Yesterday's posturing from both sides came as technical experts from Iran and six world powers, including the US, met in Istanbul for the latest round of nuclear negotiations.

Three earlier bouts of higher level diplomatic talks since April failed to make a breakthrough. They were bedevilled by mutual mistrust and demands that the other side make the first concession in a game of nuclear brinkmanship.

Even so, neither Iran nor the west wants to call a halt on diplomacy because it could lead to a catastrophic Israeli strike on Iran's nuclear facilities that would send oil prices soaring and convince Tehran it needs the bomb.

The acting commander of Iran's Revolutionary Guards proclaimed his force's "Great Prophet 7" missile war games in a central desert area were intended to warn Israel and the US of the folly of attacking Iran.

"It is a response to the political impoliteness of those who talk about all options being on the table," Gen Hossein Salami said.

Israel repeatedly has threatened it could attack Iran if diplomacy fails to rein in its nuclear programme, and the US also has military force on the table as a last resort. But the US has urged Israel to give sanctions and diplomacy a chance.

The chief of the Revolutionary Guards airspace unit, Gen Ami Ali Hajizadeh, warned on Monday that if Israel attacked Iran's nuclear facilities it would give Tehran a reason to "remove Israel from the earth".

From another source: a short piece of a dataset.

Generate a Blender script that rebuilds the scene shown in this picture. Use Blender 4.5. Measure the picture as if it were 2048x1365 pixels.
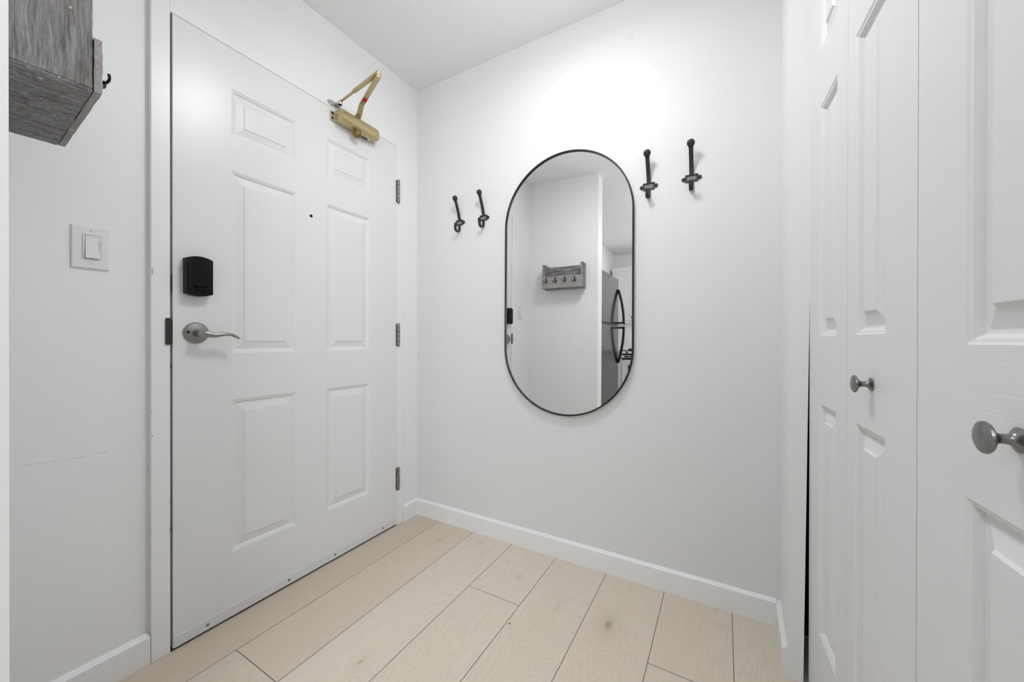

He also boasted that Iran has produced an anti-radar missile called "Arm" that could damage US-supplied missile shields in Gulf Arab countries and Turkey.

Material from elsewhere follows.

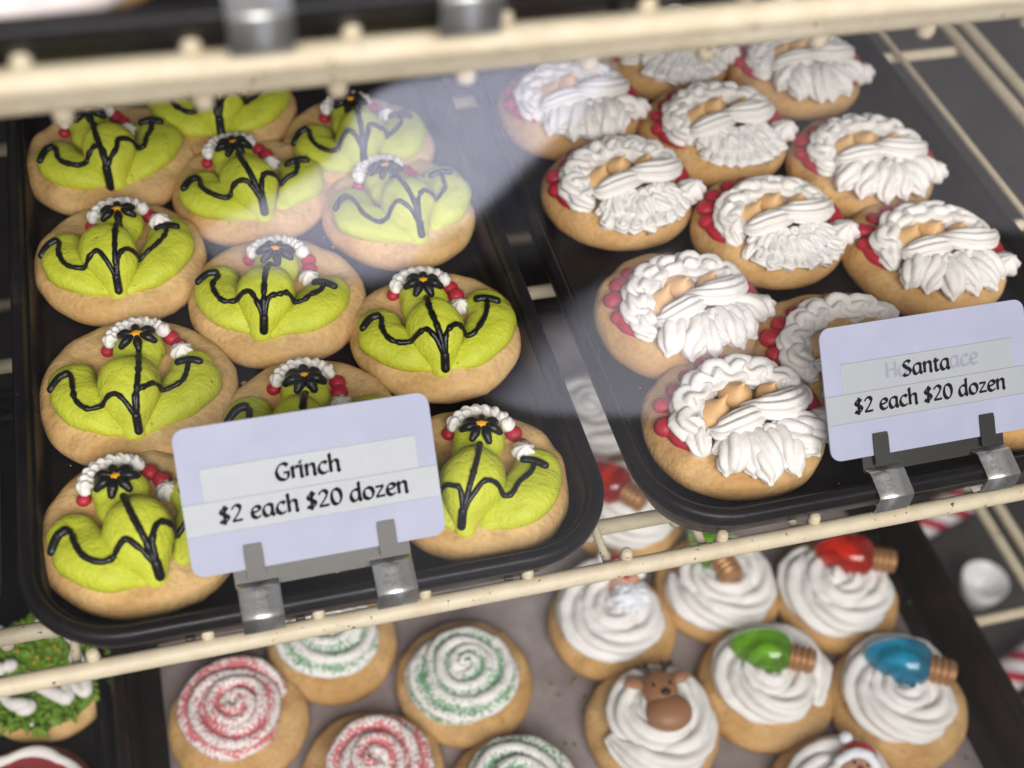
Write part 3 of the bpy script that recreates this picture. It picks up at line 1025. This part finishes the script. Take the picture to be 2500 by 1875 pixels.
BC = [
    (0.2251, 0.2274, 0.0700, 10, 'white bearded cookie at the back left of its tray, washed by pale light'),
    (0.2875, 0.2653, 0.0700, 12, 'white bearded cookie at the very back, only beard tips below the rail'),
    (0.3507, 0.2387, 0.0700, 16, 'white bearded cookie at the back right, touching the blurred top rail'),
    (0.2286, 0.1621, 0.0690, 6, 'white bearded cookie third from the front in the left column'),
    (0.2893, 0.1971, 0.0730, 8, 'white bearded cookie in the middle column just below the blurred rail'),
    (0.3511, 0.1606, 0.0710, 20, 'right column white bearded cookie beside bare tray floor, second below the rail'),
    (0.2880, 0.1253, 0.0690, 12, 'white bearded cookie in the centre of its tray between four others'),
    (0.3515, 0.0953, 0.0735, 19, 'white bearded cookie just behind the second price card at the right'),
    (0.2294, 0.0824, 0.0715, 2, 'white bearded cookie second from the front in the left column'),
    (0.2860, 0.0455, 0.0710, 8, 'white bearded cookie half covered by the left end of the second price card'),
    (0.2299, 0.0207, 0.0716, 4, 'front left corner white bearded cookie with bright red beads'),
    (0.3500, 0.0200, 0.0700, 12, 'white bearded cookie almost wholly behind the second price card'),
]
for i, (x, y, D, t, lab) in enumerate(BC):
    beard_cookie(x, y, D, t - (2 if i != 10 else 0), i + 1, lab)

SW = [
    (0.0250, 0.0580, 0.0690, 0.3, 'white_red_sugar', 'red sugared swirl cookie nearest the left edge of the paper'),
    (0.0780, 0.0920, 0.0690, 1.4, 'white_green_sugar', 'green flecked swirl cookie cut by the shelf rail below the card of the green cookies'),
    (0.1400, 0.0540, 0.0715, 2.2, 'white_green_sugar', 'green flecked swirl cookie fully in view right of the one cut by the rail'),
    (0.0850, 0.0140, 0.0700, 4.0, 'white_red_sugar', 'red sugared swirl cookie cut by the bottom edge between two others'),
    (0.1490, -0.0140, 0.0690, 5.1, 'white_green_sugar', 'pale green flecked swirl cookie with only its top at the bottom edge'),
    (0.2254, 0.0700, 0.0690, 0.9, 'white_few_sugar', 'swirl cookie carrying a bearded face topper, left end of its row below the rail'),
    (0.2900, 0.0790, 0.0700, 2.9, 'white_few_sugar', 'swirl cookie under the shelf rail with a green bulb topper half hidden'),
    (0.3530, 0.0600, 0.0710, 1.9, 'white_few_sugar', 'swirl cookie carrying the clear red bulb topper beside the dark pan wall'),
    (0.2270, 0.0080, 0.0700, 3.4, 'white_few_sugar', 'swirl cookie carrying the brown reindeer topper'),
    (0.2920, 0.0150, 0.0715, 5.6, 'white_few_sugar', 'swirl cookie carrying the bright green bulb topper'),
    (0.3570, -0.0090, 0.0740, 0.1, 'white_few_sugar', 'swirl cookie carrying the blue bulb topper'),
    (0.3010, -0.0520, 0.0700, 4.4, 'white_few_sugar', 'swirl cookie with a red capped topper at the bottom edge'),
    (0.2560, 0.1400, 0.0700, 2.5, 'white_few_sugar', 'swirl cookie seen through the gap between trays with a red bulb topper'),
    (0.2560, 0.2080, 0.0700, 3.9, 'white_few_sugar', 'blurred swirl cookie far down the gap between the two black trays'),
]
for i, (x, y, D, rz, sug, lab) in enumerate(SW):
    rosette(x, y, D, rz, i + 1, lab, sug)


# ------------------------------------------------------------------ toppers
def frame(loc, axis, up=(0, 0, 1)):
    """4x4 whose z runs along axis."""
    zc = Vector(axis).normalized()
    xc = Vector(up).cross(zc).normalized()
    yc = zc.cross(xc)
    mm = Matrix((xc, yc, zc)).transposed().to_4x4()
    mm.translation = Vector(loc)
    return mm


TZ = SH + 0.0125 + 0.0165


def bulb_topper(x, y, ang, mat, label, s=1.0, dz=0.0):
    root = empty('bulb_topper', (x, y, TZ + dz), 0, label, 'cookie topper', 'light bulb toppers on swirl cookies')
    ax = Vector((math.cos(ang), math.sin(ang), 0.08))
    M3 = frame((0, 0, 0), ax).to_3x3()
    mb = MB()
    s *= 1.1
    lathe(mb, [(0.0012 * s, -0.0205 * s), (0.0035 * s, -0.0195 * s), (0.0062 * s, -0.0160 * s), (0.0087 * s, -0.0110 * s), (0.0104 * s, -0.0050 * s), (0.0108 * s, 0.0), (0.0100 * s, 0.0042 * s), (0.0078 * s, 0.0068 * s), (0.0062 * s, 0.0078 * s)], 30, M3=M3)
    mb.build('bulb', M[mat], root)
    mb = MB()
    prof = []
    for i in range(29):
        zz = 0.0066 + i * 0.00042
        prof.append(((0.0060 + 0.0006 * math.sin(i * 2 * PI / 7)) * s, zz * s))
    prof += [(0.0052 * s, 0.0188 * s), (0.0030 * s, 0.0195 * s)]
    lathe(mb, prof, 24, M3=M3)
    mb.build('screw_base', M['copper'], root)
    return root


DR = math.radians(-14)
bulb_topper(0.2950, 0.0230, DR - 0.30, 'bulb_green', 'glossy bright green bulb topper with copper base on its swirl cookie')
bulb_topper(0.3630, 0.0010, DR - 0.32, 'bulb_blue', 'glossy blue bulb topper with copper base', s=1.05)
bulb_topper(0.3640, 0.0690, DR - 0.20, 'bulb_red', 'glossy red bulb topper with copper base just below the shelf rail')
bulb_topper(0.2880, 0.0900, DR - 1.2, 'bulb_green', 'green bulb topper half hidden behind the cream shelf rail')
bulb_topper(0.2480, 0.1440, DR - 0.7, 'bulb_red', 'blurred red bulb topper in the gap between the two black trays')


def part(name, mat, root, fn):
    mb = MB()
    fn(mb)
    return mb.build(name, M[mat], root)


# reindeer: lies face up, head end away from the viewer
rt = empty('reindeer_topper', (0.2295, 0.0105, TZ - 0.003), math.radians(-4), 'brown reindeer head topper with dark antlers on its swirl cookie', 'cookie topper')
part('head', 'brown_plastic', rt, lambda mb: ell(mb, (0, 0.0045, 0.003), (0.0092, 0.0125, 0.0075)))
part('muzzle', 'brown_plastic', rt, lambda mb: ell(mb, (0.0012, -0.0075, 0.0038), (0.0118, 0.0100, 0.0066)))
part('nose', 'black_plastic', rt, lambda mb: ell(mb, (0.0005, -0.0005, 0.0115), (0.0024, 0.0016, 0.0014)))
for s in (-1, 1):
    part('eye', 'black_plastic', rt, lambda mb: ell(mb, (s * 0.0042, 0.0050, 0.0098), (0.0009, 0.0012, 0.0008)))
    part('ear', 'brown_plastic', rt, lambda mb: sweep(mb, cr([(s * 0.008, 0.0085, 0.004), (s * 0.0125, 0.0105, 0.005), (s * 0.0165, 0.0100, 0.005)], 10), cr([(0.0022,), (0.0036,), (0.0014,)], 10)[:, 0], n=14, wz=0.6))

    def antler(mb):
        sweep(mb, cr([(s * 0.0035, 0.0135, 0.0055), (s * 0.0055, 0.0160, 0.0062), (s * 0.0085, 0.0178, 0.0062)], 10), 0.0015, n=10)
        sweep(mb, cr([(s * 0.0052, 0.0158, 0.0062), (s * 0.0042, 0.0182, 0.0066)], 6), 0.0013, n=10)
    part('antler', 'dark_brown_plastic', rt, antler)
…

Washington matched Iran's bellicose rhetoric while both sides insisted their military measures were purely "defensive" in nature.

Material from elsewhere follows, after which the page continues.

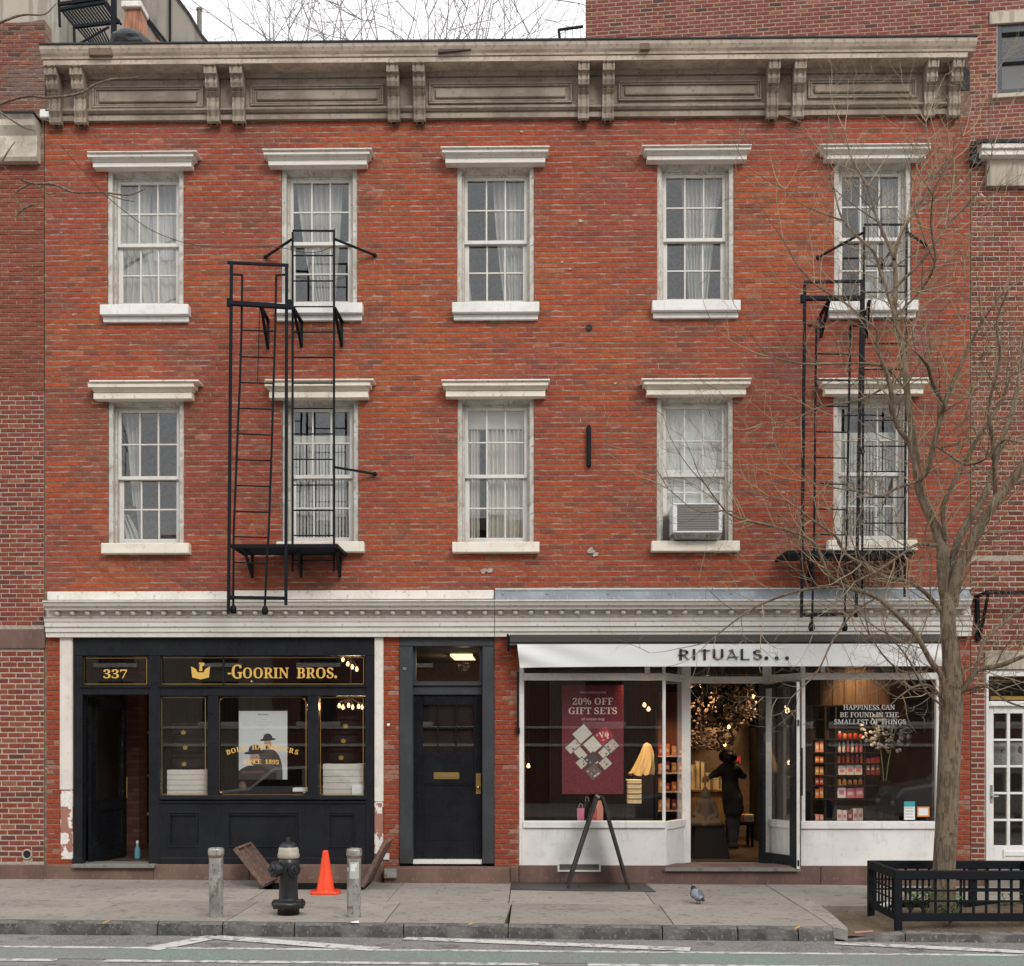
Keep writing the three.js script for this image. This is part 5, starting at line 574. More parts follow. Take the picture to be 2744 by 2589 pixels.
{ // tall brick building behind at the right, turned a little towards the street
  const A = P(1569, 110, -5.6), ang = 0.115, o = thing('tall_brick_building', 'tall purplish brick building rising behind the cornice at the upper right', 'building', V(A.x, -0.1, A.z)), turn = new THREE.Matrix4().makeTranslation(A.x, 0, A.z).multiply(new THREE.Matrix4().makeRotationY(-ang));
  const onWall = (px, py) => { const d = ray(px, py), n = V(-Math.sin(-ang), 0, 0); const nx = Math.sin(-ang), nz = Math.cos(-ang), t = ((A.x - 0) * nx + (A.z - DIST) * nz) / (d.x * nx + d.z * nz); const w = V(t * d.x, EYE + t * d.y, DIST + t * d.z), l = w.clone().applyMatrix4(turn.clone().invert()); return l; };
  const tx = (g) => g.applyMatrix4(turn), c0 = onWall(1570, 300), top = 17, w0 = onWall(2674, 66), w1 = onWall(2860, 243), L = onWall(3300, 100).x, bot = onWall(1570, 330).y - 2.6;
  add(o, 'wall', tx(extZ(rectPts(0, L, -0.4, top), -5, -0.012, [rectPts(w0.x, w1.x, w1.y, w0.y)])), mat('mortarTan', [0.46, 0.33, 0.25], 0.95, { map: T.grain }));
  layBricks(o, [[0, onWall(3050, 100).x, bot, onWall(1570, -40).y + 0.1]], [[w0.x - 0.02, w1.x + 0.02, w1.y - 0.06, w0.y + 0.22]], { pitch: 0.0705, len: 0.215, joint: 0.0145, proud: 0.005, turn, paint: paintDull, seed: 41, single: 300, near: (b) => -Math.hypot(b.x - 2, b.y - 12) });
  // dark window at the right edge
  const g = part(o, 'window', V(0, 0, 0)); add(g, 'frame', [tx(box(w0.x, w0.x + 0.07, w1.y, w0.y, -0.2, -0.02, 0.004)), tx(box(w0.x + 0.07, w1.x, w0.y - 0.13, w0.y, -0.2, -0.03, 0.004)), tx(box(w0.x + 0.07, w1.x, w0.y - 0.62, w0.y - 0.56, -0.18, -0.06, 0.004)), tx(box(w0.x + 0.07, w1.x, w1.y, w1.y + 0.12, -0.2, -0.06, 0.004))], mat('frameBlue', [0.035, 0.042, 0.055], 0.5)); add(g, 'pane', [tx(box(w0.x + 0.07, w1.x, w0.y - 0.56, w0.y - 0.13, -0.12, -0.117)), tx(box(w0.x + 0.07, w1.x, w1.y + 0.12, w0.y - 0.62, -0.14, -0.137))], M.glass); add(g, 'room', tx(box(w0.x, w1.x, w1.y, w0.y, -1.2, -1.1)), M.shade); add(g, 'lintel', tx(box(w0.x - 0.14, w1.x + 0.1, w0.y + 0.002, w0.y + 0.21, -0.1, 0.03, 0.008)), M.tan); add(g, 'sill', tx(box(w0.x - 0.1, w1.x + 0.1, w1.y - 0.07, w1.y - 0.002, -0.15, 0.06, 0.006)), M.tan);
  const rr = thing('roof_rail', 'small black rail on the roof beside the purplish brick building', 'railing', P(1540, 108, -5.2)), p = (x, y) => P(x, y, -5.2); add(rr, 'post', bar(p(1501, 116), p(1497, 78), 0.045), M.iron); add(rr, 'rail', bar(p(1497, 80), p(1563, 71), 0.04), M.iron); for (const x of [1515, 1535, 1557]) add(rr, 'wire', bar(p(x, 112), p(x - 1, 76), 0.008), M.iron);
}
{ // right neighbour
  const x1 = P(3300, 1200).x, o = thing('corner_house', 'dark red brick house at the right edge with a white glazed door', 'house', V(XR, -0.1, 0)), Y = (py) => P(2680, py).y;
  const dr = R(2642, 1795, 2900, 2318, 0);
  add(o, 'wall', extZ(rectPts(XR + 0.012, x1, -0.4, Y(392)), -9, -0.014, [rectPts(dr.x0, dr.x1, -0.3, dr.y1)]), M.mortarPale);
  const lt = R(2640, 1748, 2960, 1794, 0.02);
  layBricks(o, [[XR + 0.015, P(3200, 1000).x, Y(2352), Y(1500)]], [[dr.x0 - 0.012, dr.x1, -0.4, dr.y1], [lt.x0, lt.x1, lt.y0, lt.y1]], { pitch: 0.071, len: 0.208, joint: 0.016, proud: 0.004, paint: paintOld, seed: 51, single: 300, near: (b) => -b.y });
  layBricks(o, [[XR + 0.015, P(3200, 1000).x, Y(1499), Y(392)]], [], { pitch: 0.0665, len: 0.208, joint: 0.0135, proud: 0.005, paint: paintOld, seed: 53, single: 0 });
  add(o, 'lintel', box(lt.x0, lt.x1, lt.y0, lt.y1, -0.1, 0.02, 0.006), M.tan);
  const c = R(2632, 384, 3000, 412, 0.22), f = R(2645, 420, 3000, 497, 0.08); add(o, 'cornice', [box(c.x0, c.x1, c.y0, c.y0 + 0.07, -0.02, 0.2, 0.005), box(c.x0 - 0.01, c.x1, c.y0 + 0.073, c.y1, -0.02, 0.24, 0.005), box(c.x0 + 0.05, c.x1, f.y1, c.y0 - 0.002, -0.02, 0.14, 0.006)], M.white); add(o, 'frieze', box(f.x0, f.x1, f.y0, f.y1, -0.02, 0.08, 0.006), M.tan); { const k = R(2606, 376, 2630, 440, 0.1); add(o, 'shaded_gap', [box(k.x0, k.x1, k.y0, k.y1, -0.02, 0.1, 0.01)], M.black); add(o, 'roof_edge', box(k.x0, c.x1, c.y1, c.y1 + 0.05, -9, 0.26, 0.006), M.tar); }  // black block paints the shaded gap beside the cornice
  const Z = -0.08, d = part(o, 'glazed_door', V(P(2700, 2300, Z).x, 0, Z), 'white door with two columns of panes'), m = M.whiteClean, bx = (a, b, e, g, z = Z, zb = Z - 0.05) => pbox(a, b, e, g, z, zb, 0.004); add(o, 'door_frame', [bx(2643, 1796, 2650, 2318, 0.0, -0.15), bx(2650, 1796, 2860, 1812, -0.02, -0.15), bx(2650, 1879, 2860, 1892, -0.02, -0.15)], m); add(o, 'transom_pane', Rz([2650, 1812, 2860, 1879], -0.09), M.glass);
  add(d, 'leaf', [bx(2650, 1892, 2663, 2318), bx(2663, 1892, 2860, 1912), bx(2663, 2266, 2860, 2318), bx(2699, 1912, 2707, 2266), bx(2742, 1912, 2750, 2266), ...[1980, 2051, 2123, 2195].flatMap((y) => [[2663, 2699], [2707, 2742]].map(([a, b]) => bx(a, y, b, y + 6)))], m); for (const [a, b] of [[2663, 2699], [2707, 2742]]) for (const [t, u] of [[1912, 1980], [1986, 2051], [2057, 2123], [2129, 2195], [2201, 2266]]) add(d, 'pane', Rz([a, t, b, u], Z - 0.025), M.glass);
  { const r = R(2654, 2104, 2660, 2152, Z); add(d, 'handle', [box(r.x0, r.x1, r.y0, r.y1, Z, Z + 0.012, 0.003), rod(V(r.x1 - 0.01, r.y0 + 0.09, Z + 0.05), V(r.x1 + 0.06, r.y0 + 0.09, Z + 0.05), 0.01), rod(V(r.x1 - 0.01, r.y0 + 0.09, Z), V(r.x1 - 0.01, r.y0 + 0.09, Z + 0.05), 0.01)], M.steel); const k = R(2692, 2281, 2760, 2294, Z); add(d, 'mail_slot', [box(k.x0, k.x1, k.y0, k.y1, Z - 0.004, Z + 0.02, 0.004), box(k.x0 - 0.02, k.x0 - 0.002, k.y0 - 0.02, k.y1 + 0.03, Z - 0.004, Z + 0.022, 0.004)], M.paper); }
  add(o, 'room', [box(dr.x0 - 0.1, dr.x1, 0, dr.y1 + 0.1, -2.6, -2.5)], M.room); add(o, 'curtain_strip', pbox(2655, 1866, 2860, 1876, -0.35, -0.38), mat('yellow', [0.6, 0.4, 0.08], 0.8)); { const r = R(2663, 1990, 2860, 2052, -0.3); add(o, 'lace_strip', box(r.x0, r.x1, r.y0, r.y1, -0.302, -0.3), mat('lace', [0.3, 0.31, 0.29], 0.9, { map: T.peel })); }
  { const r = R(2600, 2320, 2645, 2372, 0.04); add(o, 'base_stone', box(XR + 0.02, r.x1, -0.4, r.y1, -0.05, 0.02, 0.006), M.brown2); add(o, 'door_step', box(dr.x0, dr.x1, -0.4, P(2700, 2318).y - 0.01, -0.3, 0.08, 0.006), M.stepStone); }
  const z = 0.3, k = thing('wall_bracket_frame', 'black pipe frame fixed to the brick wall above the white glazed door', 'bracket', P(2620, 1700, 0)), p = (x, y, zz = z) => P(x, y, zz); add(k, 'rail', [bar(p(2640, 1587), p(3000, 1592), 0.05), bar(p(2612, 1600, 0.02), p(2650, 1585), 0.035)], M.iron); add(k, 'brace', [bar(p(2619, 1600, 0.02), p(2621, 1718, 0.02), 0.05), bar(p(2648, 1592), p(2624, 1716, 0.03), 0.035)], M.iron);
}
{ // the far side of the street: what the panes mirror
  const r = rng(77), col = [[0.25, 0.1, 0.07], [0.38, 0.33, 0.27], [0.2, 0.09, 0.07], [0.3, 0.2, 0.15]]; let x = -26;
  for (let k = 0; k < 6; k++) { const w = 8 + r() * 2, h = 6.6 + r() * 1.8, z0 = 20.5, o = thing('opposite_house', ['red brick row house', 'tan stone row house', 'brown brick row house', 'painted row house', 'narrow brick row house', 'end row house'][k] + ' on the far side of the street, out of the picture', 'house', V(x + w / 2, -0.2, z0)), m = mat('far' + k, col[k % 4], 0.9, { map: T.grain }), holes = []; for (let f = 0; f < 2; f++) for (let c = 0; c < 3; c++) { const wx = x + w * (c + 0.5) / 3 - 0.55, wy = f ? 4.1 : 2.35; holes.push(rectPts(wx, wx + 1.1, wy, wy + (f ? 1.7 : 1.2))); }
    add(o, 'wall', extZ(rectPts(x, x + w - 0.02, -0.6, h), z0, z0 + 0.4, holes), m); for (const q of holes) { add(o, 'window', box(q[0][0], q[1][0], q[0][1], q[2][1], z0 + 0.12, z0 + 0.14), M.black); add(o, 'sill', box(q[0][0] - 0.1, q[1][0] + 0.1, q[0][1] - 0.12, q[0][1], z0 - 0.08, z0 + 0.1), M.white); } add(o, 'stone_band', [box(x, x + w - 0.02, 2.15, 2.22, z0 - 0.06, z0 - 0.001), box(x, x + w - 0.02, 1.62, 1.7, z0 - 0.06, z0 - 0.001)], M.white); add(o, 'cornice', box(x, x + w - 0.02, h, h + 0.35, z0 - 0.35, z0 + 0.4), M.cornice); add(o, 'back', box(x, x + w - 0.02, -0.6, h, z0 + 0.41, z0 + 8), m); x += w; }  // pale bands added so the shop panes mirror light streaks
  const pv = thing('far_sidewalk', 'concrete pavement on the far side of the street', 'sidewalk', V(0, -0.2, 17), null, 'structure'); for (let i = 0; i < 18; i++) add(pv, 'slab', slabG([[-27 + i * 3, 14.2], [-24.01 + i * 3, 14.2], [-24.01 + i * 3, 20.5], [-27 + i * 3, 20.5]], -0.3, -0.02), M.slab);
}
{ // cars parked on the far side, mirrored faintly in the shop panes
  const car = (x, label, col, k = 1) => { const z = 12.2, w = 1.75, y = gy(x) - 0.14, o = thing('parked_car', label, 'car', V(x, y, z)), side = [[-2.2, 0.3], [-2.2, 0.62], [-2.05, 0.78], [-1.5, 0.86], [-1.0, 0.92], [-0.45, 1.38], [0.9, 1.42], [1.5, 0.98], [2.1, 0.9], [2.22, 0.6], [2.2, 0.3]], m = new THREE.MeshPhysicalMaterial({ color: lin(...col), roughness: 0.3, clearcoat: 1 });
    add(o, 'body', extZ(side.map(([a, b]) => [x + a, y + b]), z - w / 2, z + w / 2, [], 0.06).translate(0, -y, 0).scale(1, k, 1).translate(0, y, 0), m); for (const s of [-1, 1]) { const zz = s < 0 ? z - w / 2 - 0.006 : z + w / 2 + 0.001; for (const q of [[[-0.85, 0.95], [-0.4, 1.31], [0.2, 1.34], [0.2, 0.96]], [[0.28, 0.96], [0.28, 1.34], [0.85, 1.33], [1.25, 0.99]]]) add(o, 'window', extZ(q.map(([a, b]) => [x + a, y + b]), zz, zz + 0.005), M.black); for (const wx of [-1.35, 1.4]) { const wh = part(o, 'wheel', V(x + wx, y + 0.31, z + s * 0.78)); add(wh, 'tyre', new THREE.TorusGeometry(0.235, 0.08, 10, 24).translate(x + wx, y + 0.31, z + s * 0.8), M.rubber); add(wh, 'rim', new THREE.CylinderGeometry(0.2, 0.2, 0.1, 20).rotateX(Math.PI / 2).translate(x + wx, y + 0.31, z + s * 0.8), M.steel); } } for (const s of [-1, 1]) { add(o, 'headlight', box(x - 2.215, x - 2.15, y + 0.6, y + 0.72, z + s * 0.6 - 0.15, z + s * 0.6 + 0.15, 0.02), M.paper); add(o, 'tail_light', box(x + 2.16, x + 2.225, y + 0.65, y + 0.8, z + s * 0.6 - 0.15, z + s * 0.6 + 0.15, 0.02), M.red); } };
  car(4.5, 'dark blue parked car across the street, seen only in the shop panes', [0.03, 0.045, 0.08]); car(10.3, 'grey parked car across the street, seen only in the right shop pane', [0.32, 0.32, 0.31], 1.28); car(-5.4, 'silver parked car across the street, seen only in the hat shop panes', [0.4, 0.41, 0.42]);
}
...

If Iranian "fast boats" attempt to harass US warships or commercial shipping in the Strait of Hormuz, "we'll put them on the bottom of the Gulf", an unnamed US senior defence department official told The New York Times yesterday.

The US navy has doubled the number of its minesweepers in the region to eight, while extra warplanes have been deployed to regional bases to reinforce existing carrier groups, the paper reported.

Iranian hardliners are urging their regime to close the Strait of Hormuz at the mouth of the Arabian Gulf as "legitimate leverage" against "bullying by the west and its allies".

One fifth of the world's traded oil passes through the strait and Washington repeatedly has warned that Iran's closing it would cross a red line.

Iran is keen to demonstrate it will not passively soak up an "illegal and unjust" onslaught on the nerve centre of its economy. But neither does Tehran want to provide Washington with an excuse for military retaliation.

Instead, Iran experts said, Tehran could strike back through measures carefully calibrated to rattle global oil markets but fall short of providing the US with justification to retaliate.

War games, like those under way this week, and defiant rhetoric are two options. Another would be for Iran to announce major new advances in its nuclear programme, which Tehran insists is solely peaceful in nature.

Iranian payback could also come in a cyber-attack on computer-managed Arab oil production facilities in the Gulf, which Tehran could vociferously deny.

"But what is significant is that Iran hasn't cut off the nuclear talks," said Scott Lucas, an Iran expert at Birmingham University in England. Even so, he warned: "The West keeps hitting the accelerator on sanctions and the Iranians keep refusing to swerve by making concessions. The big unknown is what will happen if they crash."

Iran's president, Mahmoud Ahmadinejad, said yesterday that the latest EU sanctions on the sale of Iranian oil are "the strongest" measures yet imposed on the country.

In his first comments since the EU ban on the purchase of Iranian oil took effect on Sunday, Mr Ahmadinejad said "the sanctions imposed on our country are the strongest ones that have ever been applied against a country". Speaking on Iranian state television, he added: "Our enemies assume that they are able to corner Iran in a weak position with these sanctions."

But he added that Iran should view the EU ban "as an opportunity to wean the country's budget off its dependence on oil revenues", saying that it would "remove the weapon of oil from the enemy's hand forever".